Go through the material and pull out every line with the string "scene" in it.

__SOURCE EXCERPT__:

• • • • •

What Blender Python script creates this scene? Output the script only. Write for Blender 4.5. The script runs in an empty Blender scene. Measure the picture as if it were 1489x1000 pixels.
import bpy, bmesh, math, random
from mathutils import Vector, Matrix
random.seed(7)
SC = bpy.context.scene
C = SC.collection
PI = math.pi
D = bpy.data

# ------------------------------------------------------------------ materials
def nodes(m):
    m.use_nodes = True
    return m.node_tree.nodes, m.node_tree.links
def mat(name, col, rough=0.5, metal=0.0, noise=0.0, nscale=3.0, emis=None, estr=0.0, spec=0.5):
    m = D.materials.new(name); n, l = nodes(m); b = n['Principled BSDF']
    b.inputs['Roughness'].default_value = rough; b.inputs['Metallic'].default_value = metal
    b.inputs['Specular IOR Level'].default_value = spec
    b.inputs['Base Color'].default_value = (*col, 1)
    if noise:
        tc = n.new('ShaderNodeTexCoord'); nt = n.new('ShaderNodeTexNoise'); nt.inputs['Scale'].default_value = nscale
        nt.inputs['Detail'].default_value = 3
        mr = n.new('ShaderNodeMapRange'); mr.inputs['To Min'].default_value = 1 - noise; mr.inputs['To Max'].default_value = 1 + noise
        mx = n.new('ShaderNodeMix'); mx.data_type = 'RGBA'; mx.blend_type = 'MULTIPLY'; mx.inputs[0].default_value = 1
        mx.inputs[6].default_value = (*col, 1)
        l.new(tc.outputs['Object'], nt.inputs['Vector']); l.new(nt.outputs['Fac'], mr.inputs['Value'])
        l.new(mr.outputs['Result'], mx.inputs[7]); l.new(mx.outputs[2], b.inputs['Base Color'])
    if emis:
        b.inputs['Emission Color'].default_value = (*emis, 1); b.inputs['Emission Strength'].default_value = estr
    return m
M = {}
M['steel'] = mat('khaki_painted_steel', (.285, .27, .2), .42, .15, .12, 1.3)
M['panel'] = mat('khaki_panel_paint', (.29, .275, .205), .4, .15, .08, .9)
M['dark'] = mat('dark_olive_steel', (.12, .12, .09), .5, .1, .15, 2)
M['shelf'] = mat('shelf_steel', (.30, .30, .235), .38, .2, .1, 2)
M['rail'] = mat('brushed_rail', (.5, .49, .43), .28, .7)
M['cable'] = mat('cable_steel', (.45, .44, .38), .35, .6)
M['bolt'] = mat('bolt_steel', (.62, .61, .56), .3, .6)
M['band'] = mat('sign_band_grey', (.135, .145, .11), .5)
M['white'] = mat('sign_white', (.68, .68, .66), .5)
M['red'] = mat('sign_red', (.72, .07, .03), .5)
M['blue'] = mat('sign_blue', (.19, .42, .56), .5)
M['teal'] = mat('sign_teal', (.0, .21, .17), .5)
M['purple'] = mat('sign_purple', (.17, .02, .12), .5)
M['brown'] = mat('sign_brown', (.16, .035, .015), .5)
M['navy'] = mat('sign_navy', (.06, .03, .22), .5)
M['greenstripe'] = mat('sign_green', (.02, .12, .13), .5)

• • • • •

__FINISHED ANSWER__:
What Blender Python script creates this scene? Output the script only. Write for Blender 4.5. The script runs in an empty Blender scene. Measure the picture as if it were 1489x1000 pixels.
SC = bpy.context.scene